Se c’è un fenomeno che nell’olivicoltura degli ultimi anni può essere messo al centro di attente riflessioni è quello della vera e propria corsa dei sistemi produttivi regionali verso il riconoscimento dei marchi di qualità.
L’Italia vanta già un punto di eccellenza con ben 44 Denominazioni di origine protetta, Dop a tutela di oli di altà qualità; più recentemente, invece, le richieste (e gli ottenuti riconoscimenti) riguardano l’Indicazione Geografica Protetta chiesta per produzioni che coprono interamente le regioni.
Una scelta che ha una logica condivisibile ed una premessa riferita ad un esempio di straordinario successo, in Toscana infatti proprio attraverso l’Igp – alimentato dalle 4.000 tonnellate fornite da ben 9mila produttori – si è definitivamente configurato un sistema che – allo stato – ha imitazioni ma non eguali in Italia.
E tuttavia ai blocchi (quasi) di partenza ci sono tre realtà con numeri che potrebbero essere eccezionali, le Igp di Puglia, Calabria e Sicilia.
Nella nostra regione l’obiettivo è ambizioso e passa attraverso alcune fondamentali azioni, occorre cioè imbottigliare più olio, far associare quanti più produttori possibili e certificare quantità di olio più grandi.

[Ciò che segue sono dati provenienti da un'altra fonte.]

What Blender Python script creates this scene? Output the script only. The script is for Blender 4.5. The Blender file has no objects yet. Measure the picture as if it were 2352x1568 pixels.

Ecco perché le progettualità, anche a livello territoriale, destinate a sostenere le aziende olivicole, soprattutto quelle giovani, sono essenziali in una logica di prospettiva per lo sviluppo e l’affermazione dell’olivicoltura calabrese.
Come quella messa in campo dal Gal Terre vibonesi e grazie alla quale Filippo Mesiano, giovane imprenditore olivicolo, ha configurato un’azienda olivicola ora capace di imbottigliamento.